Die Pestizidmengen, die der K-Tipp auf den Spielplätzen fand, sind zwar gering. Und die gefundenen Stoffe sind europaweit zugelassen. Doch das Resultat belegt, dass Pestizide fast überallhin gelangen und sich die Stoffe nur langsam abbauen. Das führt dazu, dass Insekten wie Bienen und Wasserorganismen verschwinden und die Pflanzenwelt verarmt.
Schädlich für Vögel und Säugetiere
Das Wasserforschungsinstitut Eawag wies im Jahr 2017 im Wasser von fünf Bächen zwischen 71 und 89 Pestizide nach. Das Oekotoxzentrum untersuchte zudem die Sedimente in den Bächen. Sie sind Lebensraum für viele Wasserorganismen. Die Forscher fanden auch dort zum Teil hohe Pestizidkonzentrationen.
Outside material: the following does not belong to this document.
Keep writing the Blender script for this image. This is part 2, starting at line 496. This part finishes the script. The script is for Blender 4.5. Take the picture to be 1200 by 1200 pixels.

Pestizide können auch den Bestand von Vögeln und Säugetieren reduzieren. Studien zeigen, dass Vögel wegen der Anwendung von Insektiziden zu wenig Nahrung finden. Laut der Schweizerischen Vogelwarte ist der Bestand an insektenfressenden Vogelarten auf Schweizer Kulturland seit den 1990er-Jahren um 60 Prozent geschrumpft.
Übrigens: Vor rund zwei Jahren lehnte das Stimmvolk eine Initiative ab, die ein Verbot von Pestiziden forderte. Die Bauern versprachen im Vorfeld der Abstimmung, diverse Mittel zur Bekämpfung von Unkraut in Zukunft nicht mehr einzusetzen. Doch jetzt zeigen Zahlen des Bundesamts für Landwirtschaft: Die Bauern setzten problematische Stoffe trotz ihres Versprechens weiterhin ein – zum Teil sogar in nochmals erhöhten Mengen (K-Tipp 7/2023).